Sinaijon, that healthcare poll is surprisingly socialistic to me. Of course, I live in a district where Roy Blunt just won with ~70% of the vote. But couldn’t the slight drop in the last two years be due to Massachusetts UHC encouraging a belief in state government, rather than federal government, as the guarantor of coverage?

It’s nothing. It’s the same pendulum, still swinging back and forth.

One thing that I’ve noticed in written arguments such as this is that the person with the weakest argument is usually the first to loudly proclaim victory.
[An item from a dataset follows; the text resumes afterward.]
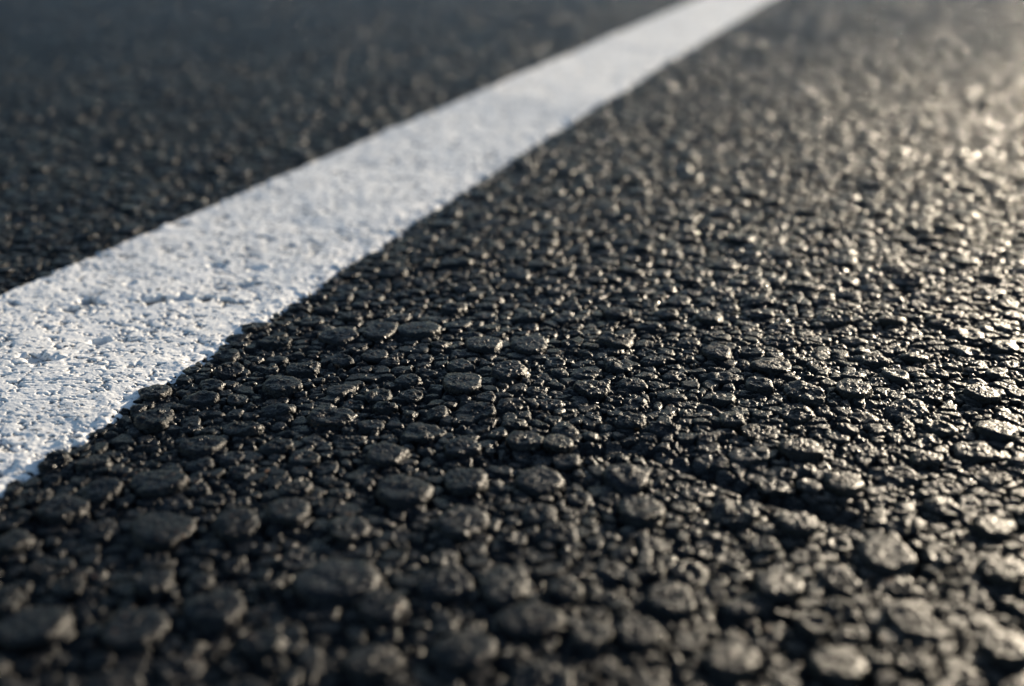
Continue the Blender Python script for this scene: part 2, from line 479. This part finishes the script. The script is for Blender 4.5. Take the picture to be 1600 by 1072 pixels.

The “right” will mutate. What’s “right” at any given time will change. I think** BG**'s partly right, that the present formulation is in trouble demographically, until something happens to change opinions, like** lavenderviolet** said. If not for stagflation, the hostage crisis, and Ronald Reagan’s personal charm, the USA would not have swung so far away from Carterism & toward Reaganism as it did. Political beliefs tend to be based largely in past personal experience.

Also, let’s not be simplistic.

social conservatism != economic conservatism

A Sermon on the Mount redistributionist could pull enough of a chunk of religious voters away from the present Religious Right to keep the alliance of social & economic conservatism in minority. At present, it is distaste for social licentiousness (or an echo of such distaste) that keeps a certain minority of the Religious Right in the coalition.

Some time during the Bush years Rove was talking about the Republicans being a “permanent majority”. I don’t think the Democrats have that luxury as the right has a very well funded propaganda machine.